Most have forgotten that the Beverly Hills Country/Supper Club was also burned in 1970 when it was being remodeled by Dick Schilling, who bought the boarded-up landmark to build a new “Showplace of the Nation.” The local fire chief said it was clearly arson. Schilling had been having labor trouble at his previous nightclub, the Lookout House.

When the Supper Club burned again in 1977, there had been major mob-style arsons of nightclubs and restaurants every year in the Newport area. Yet the authorities immediately insisted it was an accident and destroyed any criminal evidence by bulldozing the scene. Mob corruption and control was everywhere. Suspicions of arson were buried along with the Zebra Room, where the fire began. But enough evidence of arson remains to make it one of the biggest cold cases and mass murders in history. I give readers the evidence and let them decide.

Courtesy Chilidog Press

What kind of evidence points to the 1977 fire as being more than an accident?

An informant told the FBI he overheard a conversation two weeks before the fire about how the Supper Club would be burned by the mob. A letter threatening arson was delivered to the Schillings. A Cincinnati fireman said he’d never seen a fire move so fast without accelerants. Witnesses who worked at the Supper Club described suspicious men working earlier that day in the Zebra Room, where the fire originated.

None of the survivors I met or interviewed believes the fire was an accident. Their testimony and eyewitness accounts are chilling and compelling.

Attorney Stan Chesley’s first lawsuit blaming faulty aluminum wiring failed. After six years of appeals, it was tried again. The second trial took three months. After seeing gruesome pictures of fire victims, the jury awarded damages despite expert testimony that bad wiring was not the fire’s cause. The victims got less than half of the damage fees, and the case was cited as an odious example of excessive fees in arguments for tort reform.

You detail the fire itself, the heroes who rescued people, and those who died. What kind of long-term effect has the fire has had on Northern Kentucky?

I’ve heard from numerous readers who shared stories about being there or losing someone in their family. Mention the Supper Club anywhere in the Cincinnati and Northern Kentucky region, and you’ll hear a story. (You can read some of them on my blog.) Beyond the 165 killed, not including unborn children of three or four pregnant women who were killed, there were thousands who narrowly escaped and hundreds more who were burned or severely injured. The aftershocks of trauma and grief of our region’s worst tragedy still linger and emerged again last year in the battle over development on the site. I interviewed a paranormal investigator who visited the hilltop and said she recorded voices and the presence of “powerful” activity.

In your story of Newport and Northern Kentucky crime going back to the 1930s, who’s your favorite bad guy and your favorite good guy?
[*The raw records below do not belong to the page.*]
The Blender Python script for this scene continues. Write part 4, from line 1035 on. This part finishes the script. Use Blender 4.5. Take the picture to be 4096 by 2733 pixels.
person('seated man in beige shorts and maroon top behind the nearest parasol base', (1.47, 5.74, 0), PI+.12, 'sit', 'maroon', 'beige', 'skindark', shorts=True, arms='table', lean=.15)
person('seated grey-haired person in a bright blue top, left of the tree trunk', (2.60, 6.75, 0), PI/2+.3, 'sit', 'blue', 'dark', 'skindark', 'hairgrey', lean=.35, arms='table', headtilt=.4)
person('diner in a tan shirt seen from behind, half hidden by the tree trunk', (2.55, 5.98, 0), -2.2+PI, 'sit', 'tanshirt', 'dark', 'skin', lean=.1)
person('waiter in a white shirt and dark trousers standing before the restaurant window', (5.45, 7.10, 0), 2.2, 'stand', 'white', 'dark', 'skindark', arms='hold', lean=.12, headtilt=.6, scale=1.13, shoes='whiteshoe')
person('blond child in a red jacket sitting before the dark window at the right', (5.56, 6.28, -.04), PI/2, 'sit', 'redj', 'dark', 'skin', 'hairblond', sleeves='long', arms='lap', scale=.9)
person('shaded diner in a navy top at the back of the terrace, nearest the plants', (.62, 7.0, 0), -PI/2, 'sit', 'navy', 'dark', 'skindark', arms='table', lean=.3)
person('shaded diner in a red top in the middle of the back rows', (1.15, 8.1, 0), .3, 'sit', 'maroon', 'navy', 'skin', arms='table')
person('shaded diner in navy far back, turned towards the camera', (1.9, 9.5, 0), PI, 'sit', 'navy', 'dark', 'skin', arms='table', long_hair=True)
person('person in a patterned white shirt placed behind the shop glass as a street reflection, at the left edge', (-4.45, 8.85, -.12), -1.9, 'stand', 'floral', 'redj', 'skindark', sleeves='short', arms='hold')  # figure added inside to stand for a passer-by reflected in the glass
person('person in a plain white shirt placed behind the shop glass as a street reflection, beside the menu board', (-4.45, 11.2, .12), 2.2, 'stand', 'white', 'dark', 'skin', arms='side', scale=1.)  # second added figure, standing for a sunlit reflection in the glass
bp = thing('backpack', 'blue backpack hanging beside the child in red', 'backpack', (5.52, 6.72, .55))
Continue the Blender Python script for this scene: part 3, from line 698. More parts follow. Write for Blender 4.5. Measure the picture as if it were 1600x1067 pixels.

There are so many bad guys. Red Masterson was “The Enforcer” for the mob. He shot a Chicago hit man six times with two .38s in broad daylight on Monmouth Street and was acquitted on self-defense. Nobody knows how many of his victims were wrapped in chains and thrown off a bridge in a “Newport Nightgown.” Also there’s former Cleveland boss Dalitz and all the crooked cops, judges, and prosecutors who looked the other way with the “Newport Eye.” Finally, the sleazy porn kings and sultans of smut who took over Newport in the 1970s era of XXX-rated “disorganized crime.”

On the other hand, Newport city leaders fought all the way to the Supreme Court to clean up their “Sin City” image and make Newport what it is today. Wayne Dammert was the banquet captain who saved 75 people from certain death on the second floor of the Supper Club. Teen-aged busboy Walter Bailey took charge and warned people in the recklessly crowded Cabaret Room, saving hundreds if not thousands. Hank Messick from Louisville was the most fearless reporter covering the fire’s aftermath.

If I could put up a statue, though, it would be a tough call between Sheriff George Ratterman, the Eliot Ness of Newport, and Judge Johnst Northcutt, who risked his life, career, and family to stand against the mob and their political machine in the 1930s. When gangsters accused him in court of carrying a Tommy gun on nightclub raids, the judge said he carried only a handgun but “machine guns were discussed.” Juanita Hodges became a punchline as “April Flowers” in the attempt to extort Ratterman, but her flipped testimony actually exposed the mob plot to frame him and helped Robert Kennedy’s team convict underworld leaders, including local mob lawyer Charles Lester.

George Ratterman and others became the public face of the effort to control organized crime in Newport, but who else deserves a lot of the credit for trying to change “the ways things were” in Northern Kentucky?

I was surprised to discover how much Attorney General Kennedy was involved in Newport. As one of his first acts after being appointed by his brother, he sent a top deputy to go after the mob and help when Ratterman was drugged and “caught” in bed with April Flowers. My FOIA requests to the FBI uncovered some amazing transcripts of illegal wiretaps on the mob by Bobby Kennedy, including conversations about the Beverly Hills club and talk of killing the Kennedys. That vendetta and its tragic, historic outcome was ignited in Newport.